Three days ago, a friend dropped off a book. This is something she does periodically, leaving things on our front bench and then texting me to go outside and check. “I just knew this would inspire you.” I didn’t even have to read the back cover before I found myself jotting down an idea. Yesterday, I saw a new book in a marketing newsletter. The title inspired another new idea. I wrote it down. Today, I listened to something about a Carnegie library. Here came another idea.
Then one of my friends on social media posted. “I’ve been working on a novel, but a new idea came to me. I wrote the story. It is best to act on inspiration.”
Maybe. But it all depends on how you work.
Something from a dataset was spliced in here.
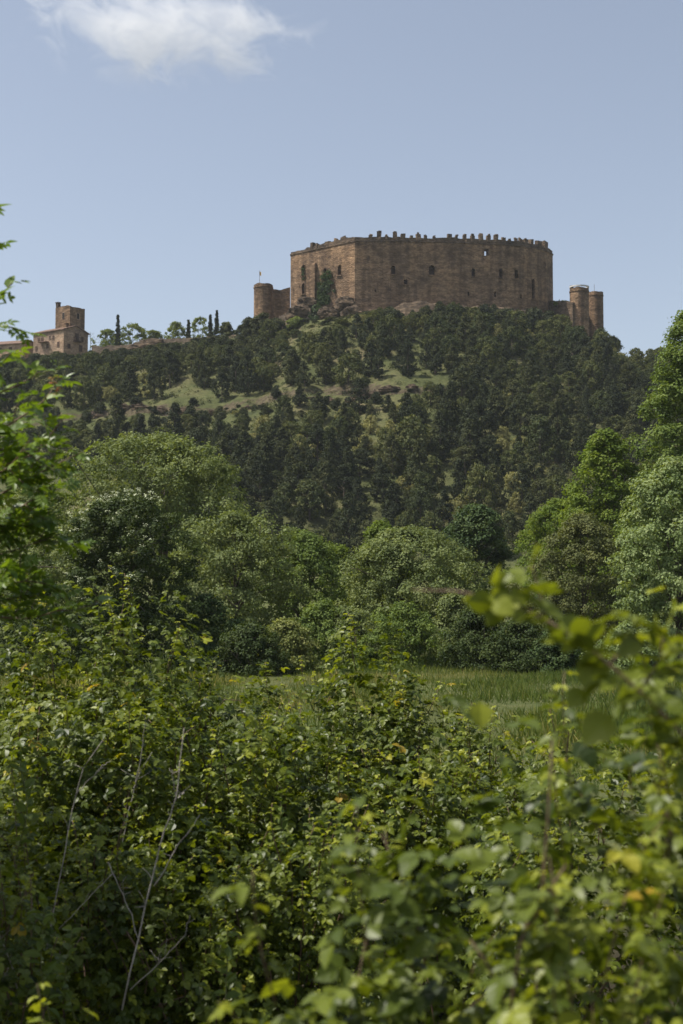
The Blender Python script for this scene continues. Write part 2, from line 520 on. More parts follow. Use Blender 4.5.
# windows cut as real openings: px, py, width px, height px, through?, arched
WIN = [(303, 268, 4.2, 9, 0), (303, 286.5, 3.4, 9, 0), (325, 270, 3.6, 7, 0), (339.6, 267.5, 4.0, 8.5, 0),
       (394, 267.5, 4.0, 6.5, 0), (433, 268, 5.6, 7, 0), (406.5, 279, 3.6, 5, 0), (475, 270, 3.6, 6.5, 0), (503, 271, 4.2, 7, 0),
       (518.5, 272, 4.0, 7, 0), (488.5, 248.3, 4.2, 6.6, 1), (470, 291, 1.9, 4.5, 0), (497, 291.5, 1.9, 5, 0), (523, 294, 1.8, 3.5, 0),
       (535.5, 287, 3.4, 18, 0), (376, 288, 1.2, 2.6, 0), (548, 262, 1.4, 4, 0)]
cut = MB()
wdata = []
for (px, py, w, h, thru) in WIN:
    q, nn = poly_hit(kp, px)
    Y = q[1]
    z = CZ + (600 - py) / F * Y * 1.0
    ww, hh = w * 1.1 / F * Y, h * 1.05 / F * Y
    deep = 3.4 if thru else 1.5
    rz = math.atan2(nn[1], nn[0]) + PI / 2
    c = np.array([q[0], q[1], z])
    cut.box(c - np.array([nn[0], nn[1], 0]) * (deep / 2 - 0.3) - cinv, (ww, deep + 0.6, hh), rz)
    # arched head: a rotated half of an octagonal prism on top
    if h > 5.5 and w > 3 and not thru:
        th = np.linspace(0, PI, 7)
        arc = np.c_[np.cos(th) * ww / 2 * 0.999, np.sin(th) * ww / 2 + hh / 2 - 0.02]
        tx = np.array([math.cos(rz), math.sin(rz), 0])
        Vf = [c + tx * a + np.array([0, 0, b]) + np.array([nn[0], nn[1], 0]) * 0.3 for a, b in arc]
        Vb = [v - np.array([nn[0], nn[1], 0]) * (deep + 0.3) for v in Vf]
        k = len(arc)
        cut.add(np.array(Vf + Vb) - cinv, [np.arange(k)[None], (np.arange(k) + k)[None, ::-1],
                np.array([[i + k, (i + 1) % k + k, (i + 1) % k, i] for i in range(k)])])
    wdata.append((c, nn, rz, ww, hh, thru))
cutter = cut.build('cutter', M['dark'], castle)
bo = wall.modifiers.new('openings', 'BOOLEAN')
bo.object = cutter
bo.operation = 'DIFFERENCE'
bo.solver = 'EXACT'
bo.use_self = True
dg = bpy.context.evaluated_depsgraph_get()
newme = bpy.data.meshes.new_from_object(wall.evaluated_get(dg))
wall.modifiers.clear()
wall.data = newme
bpy.data.objects.remove(cutter)
rg = np.random.default_rng(5)
for (c, nn, rz, ww, hh, thru) in wdata:
    if ww < 0.6 or thru:
        continue
    f = MB()
    n3 = np.array([nn[0], nn[1], 0])
    tx = np.array([math.cos(rz), math.sin(rz), 0])
    o = c + n3 * 0.03 - cinv
    f.box(o - np.array([0, 0, hh / 2 + 0.09]), (ww + 0.5, 0.5, 0.18), rz)
    f.box(o - tx * (ww / 2 + 0.09), (0.18, 0.12, hh + 0.1), rz)
    f.box(o + tx * (ww / 2 + 0.09), (0.18, 0.12, hh + 0.1), rz)
    wn = f.build('window', M['castle'], castle)
    b = MB()
    b.box(o - n3 * 1.3, (ww * 0.98, 0.1, hh * 0.98), rz)  # dark pane at the back stands in for the unlit interior
    b.build('window_panel', M['wood'], wn)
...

If I did this, I would never reach the ending of anything too long to draft in one sitting. I would certainly never finish the draft of a novel. My mother always said that I was like a myna bird. Any bright, shiny object is likely to distract me.
New ideas work much the same way especially if I’m wading through the second half of a novel. By then, the shine has worn off my current project and it is serious work. Every time I sit down to write, I chant a few rounds of I think I can, I think I can.
Some people only have this problem in the very middle. Me? It lasts more of less through the second half of the manuscript. By then I have a pretty good idea what I have to fix and I’m not even done with the first draft! The new idea, on the other hand, is so shiny and marvelous and unblemished. Wouldn’t it be great to spend the day writing it instead?
Yes, I could start writing on something new. But if I did this every time I had a great new idea, I’d start three or four new things a week.
How do I reach the end of a project? I sketch out that new idea. When I’m eager to work on it, I think about it for a few minutes. I write out that idea I just had for a character. I take a few notes on the setting. I write down the story problem.
But when it is time to write, I get back to work on the old manuscript. Because the only way to reach the end is to keep writing. Word by word, you are getting closer to having a finished manuscript. If you want to reach the end, you need to work on it.